Oleh karena itu sulit untuk menyatakan bahwa pandangan politik dan ekonomi Bung Hatta adalah sekuler, karena pandangannya sangat erat dan sangat sarat dengan nilai-nilai agama yang dianutnya, yaitu Islam. Beliau tetap konsisten dengan cita-cita sosialisme yang diusungnya, dimana dengan cita-cita tersebut Bung Hatta hendak menciptakan satu masyarakat sosialis baru yang disebut dengan istilah “sosialisme Indonesia” atau Sri-Edi Swarsono menyebutnya dengan ‘sosialisme religius” yaitu sebuah konsep sosialisme yang merupakan “perjumpaan cita-cita sosial demokrasi Barat dengan sosialisme religius (Islam) di mana Marxisme sebagai pandangan hidup matrealisme tetap ditolak”.

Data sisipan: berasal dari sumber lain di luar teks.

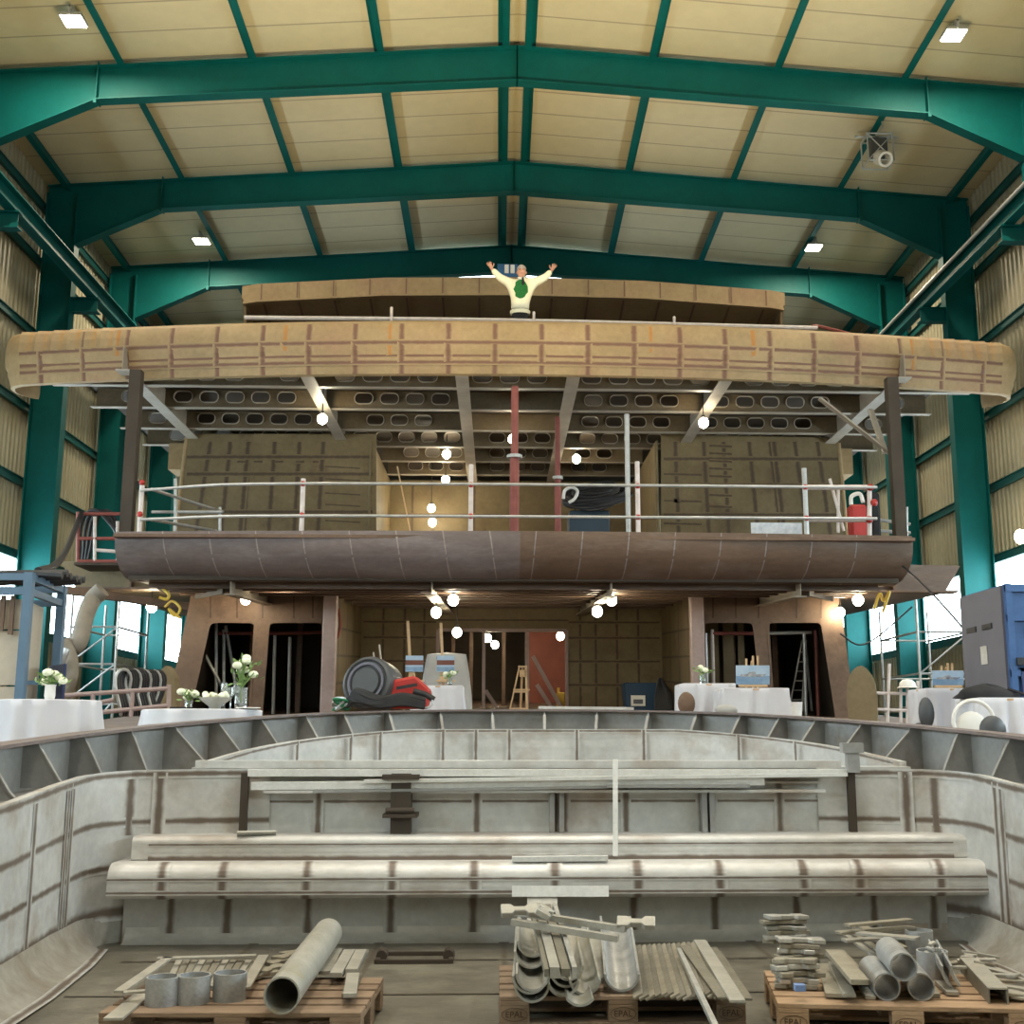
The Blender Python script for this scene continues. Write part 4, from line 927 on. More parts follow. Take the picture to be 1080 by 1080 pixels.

                Keyakinan Bung Hatta juga mungkin tidak bisa dilepaskan kaitannya dengan pengajaran yang ia peroleh dari H, Agus Salim, seorang tokoh dan pemikir Islam yang dikaguminya. Jadi bagi Bung Hatta sosialisme dan Islam tidaklah bertentangan. Disini tampak bahwa Hatta sangat percaya kepada sosialisme tetapi yang dikembangkannya bukan sosialisme marxisme atau sosialisme komunisme. Tetapi sosialisme Indonesia yang dicerahi dengan nilai-nilai ajaran Islam. Untuk itu, tujuan pembangunan ekonomi Indonesia menurut Bung Hatta haruslah diarahkan kepada bagaimana menciptakan suatu masyarakat Ondonesia yang adil dan menurut Bung Hatta hal tersebut dapat terwujud apabila republik Indonesia yang akan dibangun tidak saja berdasarkan politik sosial, tetapi juga mempunyai dukungan moril dan agama.

                Tujuan Ekonomi Hatta dengan berdasarkan nilai-nilai yang ia yakini yaitu masyarakat adil makmur menurut Hatta berisikan “kebahagiaan, kesejahteran, perdamaian dan kemerdekaan”. Pertama, Kebahagiaan. yang dimaksud kebahagiaan oleh Bung Hatta apabila basic needs atau kebutuhan pokoknya sudah terpenuhi baik berupa pangan, sandang, papan, kesehatan dan pendidikan untuk anak-anaknya.

Kedua, kesejahteraan. Dimana seorang dikatakan sejahtera ketika ia sudah tidak lagi disibukan oleh urusan pemenuhan kebutuhan pokok namun ia sudah mulai terlibat dalam pemenuhan kebutuhan sekunder bahkan terseier.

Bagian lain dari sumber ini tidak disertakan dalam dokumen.